### What to do
Within the records below, reproduce without change the lines from the line that has "The Blender Python" through the line that has "box(bm, XE0-.2, XL-.1, YE-.2, YW+.25, ZC+.004, 2.80)", and only those.

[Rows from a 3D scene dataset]
════════════════

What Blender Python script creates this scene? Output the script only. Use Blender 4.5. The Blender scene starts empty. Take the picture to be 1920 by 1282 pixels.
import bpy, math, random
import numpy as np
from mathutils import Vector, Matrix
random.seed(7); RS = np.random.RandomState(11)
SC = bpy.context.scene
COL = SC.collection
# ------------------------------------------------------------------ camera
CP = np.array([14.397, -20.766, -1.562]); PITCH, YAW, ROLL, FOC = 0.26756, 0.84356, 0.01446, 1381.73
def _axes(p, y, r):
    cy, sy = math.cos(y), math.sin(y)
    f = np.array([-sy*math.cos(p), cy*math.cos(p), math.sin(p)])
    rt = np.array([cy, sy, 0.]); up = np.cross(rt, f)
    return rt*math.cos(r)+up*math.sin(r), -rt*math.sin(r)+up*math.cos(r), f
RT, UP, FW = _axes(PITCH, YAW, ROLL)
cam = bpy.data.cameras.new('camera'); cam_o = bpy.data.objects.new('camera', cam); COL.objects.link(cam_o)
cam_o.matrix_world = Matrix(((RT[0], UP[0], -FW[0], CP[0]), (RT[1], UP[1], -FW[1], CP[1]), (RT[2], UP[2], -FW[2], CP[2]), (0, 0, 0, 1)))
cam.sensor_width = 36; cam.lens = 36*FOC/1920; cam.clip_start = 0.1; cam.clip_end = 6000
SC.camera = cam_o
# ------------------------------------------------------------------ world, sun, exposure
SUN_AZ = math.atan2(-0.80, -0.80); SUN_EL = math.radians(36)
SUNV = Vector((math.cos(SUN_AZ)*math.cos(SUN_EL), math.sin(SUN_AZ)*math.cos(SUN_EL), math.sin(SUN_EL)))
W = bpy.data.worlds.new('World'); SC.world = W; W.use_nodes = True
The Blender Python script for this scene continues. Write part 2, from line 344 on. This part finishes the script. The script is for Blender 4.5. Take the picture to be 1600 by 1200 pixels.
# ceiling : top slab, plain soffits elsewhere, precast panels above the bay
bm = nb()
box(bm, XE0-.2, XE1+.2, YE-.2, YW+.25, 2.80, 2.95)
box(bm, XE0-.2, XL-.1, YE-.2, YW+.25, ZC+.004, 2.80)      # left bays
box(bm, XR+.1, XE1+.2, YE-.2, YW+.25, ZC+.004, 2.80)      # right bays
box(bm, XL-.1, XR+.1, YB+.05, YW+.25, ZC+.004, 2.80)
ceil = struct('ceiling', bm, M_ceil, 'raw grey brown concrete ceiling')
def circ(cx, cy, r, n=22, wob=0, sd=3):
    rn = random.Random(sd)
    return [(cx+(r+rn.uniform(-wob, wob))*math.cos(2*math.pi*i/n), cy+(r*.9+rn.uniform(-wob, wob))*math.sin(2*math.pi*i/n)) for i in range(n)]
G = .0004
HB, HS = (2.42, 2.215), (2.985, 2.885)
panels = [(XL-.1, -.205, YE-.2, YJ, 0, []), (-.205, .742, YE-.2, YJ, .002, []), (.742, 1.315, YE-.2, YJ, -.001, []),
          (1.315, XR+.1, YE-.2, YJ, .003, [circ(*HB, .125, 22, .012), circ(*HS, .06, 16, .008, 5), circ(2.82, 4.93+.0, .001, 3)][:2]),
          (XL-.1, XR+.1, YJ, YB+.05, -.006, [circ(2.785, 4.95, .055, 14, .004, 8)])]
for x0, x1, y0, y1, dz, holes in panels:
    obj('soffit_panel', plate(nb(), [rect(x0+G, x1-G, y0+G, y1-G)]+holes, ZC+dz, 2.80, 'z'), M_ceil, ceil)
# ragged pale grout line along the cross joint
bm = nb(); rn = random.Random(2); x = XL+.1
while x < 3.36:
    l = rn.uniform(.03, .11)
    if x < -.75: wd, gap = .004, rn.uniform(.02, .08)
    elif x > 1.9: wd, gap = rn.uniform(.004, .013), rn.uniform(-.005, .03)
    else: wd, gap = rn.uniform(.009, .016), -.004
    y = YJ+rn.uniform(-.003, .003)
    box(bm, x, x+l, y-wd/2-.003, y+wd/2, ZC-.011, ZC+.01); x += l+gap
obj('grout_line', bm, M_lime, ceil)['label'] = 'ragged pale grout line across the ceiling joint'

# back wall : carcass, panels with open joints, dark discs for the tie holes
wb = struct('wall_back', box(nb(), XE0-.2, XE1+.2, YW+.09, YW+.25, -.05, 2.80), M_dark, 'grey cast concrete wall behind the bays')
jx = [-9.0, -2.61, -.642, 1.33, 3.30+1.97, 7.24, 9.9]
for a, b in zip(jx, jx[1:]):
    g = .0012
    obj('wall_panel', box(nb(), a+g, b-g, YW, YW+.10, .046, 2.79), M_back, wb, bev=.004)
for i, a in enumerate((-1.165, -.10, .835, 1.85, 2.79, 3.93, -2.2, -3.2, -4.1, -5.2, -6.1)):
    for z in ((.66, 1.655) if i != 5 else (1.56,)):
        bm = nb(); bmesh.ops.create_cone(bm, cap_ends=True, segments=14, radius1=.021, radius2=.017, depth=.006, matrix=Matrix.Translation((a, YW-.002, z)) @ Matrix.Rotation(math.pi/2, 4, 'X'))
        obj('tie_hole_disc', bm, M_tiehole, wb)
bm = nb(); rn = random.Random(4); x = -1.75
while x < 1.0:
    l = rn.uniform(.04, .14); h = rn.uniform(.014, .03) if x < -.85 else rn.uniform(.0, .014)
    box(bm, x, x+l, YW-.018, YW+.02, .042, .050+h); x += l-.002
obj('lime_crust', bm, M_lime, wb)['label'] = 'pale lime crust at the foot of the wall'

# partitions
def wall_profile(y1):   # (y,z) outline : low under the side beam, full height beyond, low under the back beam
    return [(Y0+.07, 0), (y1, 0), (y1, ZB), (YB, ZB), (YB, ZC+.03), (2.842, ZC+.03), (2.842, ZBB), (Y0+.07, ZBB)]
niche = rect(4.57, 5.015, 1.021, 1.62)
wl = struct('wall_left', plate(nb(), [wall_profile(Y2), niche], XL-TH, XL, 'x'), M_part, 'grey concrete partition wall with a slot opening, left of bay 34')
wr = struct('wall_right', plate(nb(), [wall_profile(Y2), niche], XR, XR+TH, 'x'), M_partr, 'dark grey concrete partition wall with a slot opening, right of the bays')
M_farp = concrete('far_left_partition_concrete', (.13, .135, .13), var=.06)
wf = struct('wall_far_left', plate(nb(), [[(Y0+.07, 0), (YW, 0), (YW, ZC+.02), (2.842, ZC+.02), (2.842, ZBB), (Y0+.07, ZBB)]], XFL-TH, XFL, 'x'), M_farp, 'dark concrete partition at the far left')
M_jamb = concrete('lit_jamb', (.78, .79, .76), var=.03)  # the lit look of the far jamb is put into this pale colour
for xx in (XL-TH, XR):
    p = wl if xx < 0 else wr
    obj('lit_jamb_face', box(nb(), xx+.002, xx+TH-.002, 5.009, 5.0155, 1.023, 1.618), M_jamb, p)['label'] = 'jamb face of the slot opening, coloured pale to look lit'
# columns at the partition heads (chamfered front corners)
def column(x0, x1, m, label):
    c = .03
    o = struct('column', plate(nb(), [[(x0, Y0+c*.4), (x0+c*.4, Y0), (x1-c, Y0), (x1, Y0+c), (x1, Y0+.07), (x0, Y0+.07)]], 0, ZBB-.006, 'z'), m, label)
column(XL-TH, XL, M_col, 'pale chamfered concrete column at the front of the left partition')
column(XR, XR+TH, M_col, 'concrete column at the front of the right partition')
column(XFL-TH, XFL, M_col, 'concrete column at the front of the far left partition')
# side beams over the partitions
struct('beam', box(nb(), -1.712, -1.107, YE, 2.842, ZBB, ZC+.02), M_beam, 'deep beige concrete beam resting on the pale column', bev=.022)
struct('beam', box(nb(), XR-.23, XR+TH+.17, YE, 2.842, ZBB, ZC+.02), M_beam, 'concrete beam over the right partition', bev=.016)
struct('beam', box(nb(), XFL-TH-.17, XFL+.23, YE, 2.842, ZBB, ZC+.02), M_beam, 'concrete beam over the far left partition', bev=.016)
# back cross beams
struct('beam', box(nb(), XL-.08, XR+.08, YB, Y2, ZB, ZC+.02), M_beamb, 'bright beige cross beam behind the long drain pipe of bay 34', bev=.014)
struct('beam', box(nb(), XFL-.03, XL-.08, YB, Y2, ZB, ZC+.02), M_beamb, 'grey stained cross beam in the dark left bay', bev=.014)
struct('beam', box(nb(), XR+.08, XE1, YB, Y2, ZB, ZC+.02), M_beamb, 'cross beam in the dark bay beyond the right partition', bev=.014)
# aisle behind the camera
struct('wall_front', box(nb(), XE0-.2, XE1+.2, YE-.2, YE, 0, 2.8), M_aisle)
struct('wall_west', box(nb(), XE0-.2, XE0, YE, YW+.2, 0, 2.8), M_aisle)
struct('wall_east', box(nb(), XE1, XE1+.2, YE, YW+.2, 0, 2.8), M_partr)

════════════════

### Solution
The Blender Python script for this scene continues. Write part 2, from line 344 on. This part finishes the script. The script is for Blender 4.5. Take the picture to be 1600 by 1200 pixels.
# ceiling : top slab, plain soffits elsewhere, precast panels above the bay
bm = nb()
box(bm, XE0-.2, XE1+.2, YE-.2, YW+.25, 2.80, 2.95)
box(bm, XE0-.2, XL-.1, YE-.2, YW+.25, ZC+.004, 2.80)      # left bays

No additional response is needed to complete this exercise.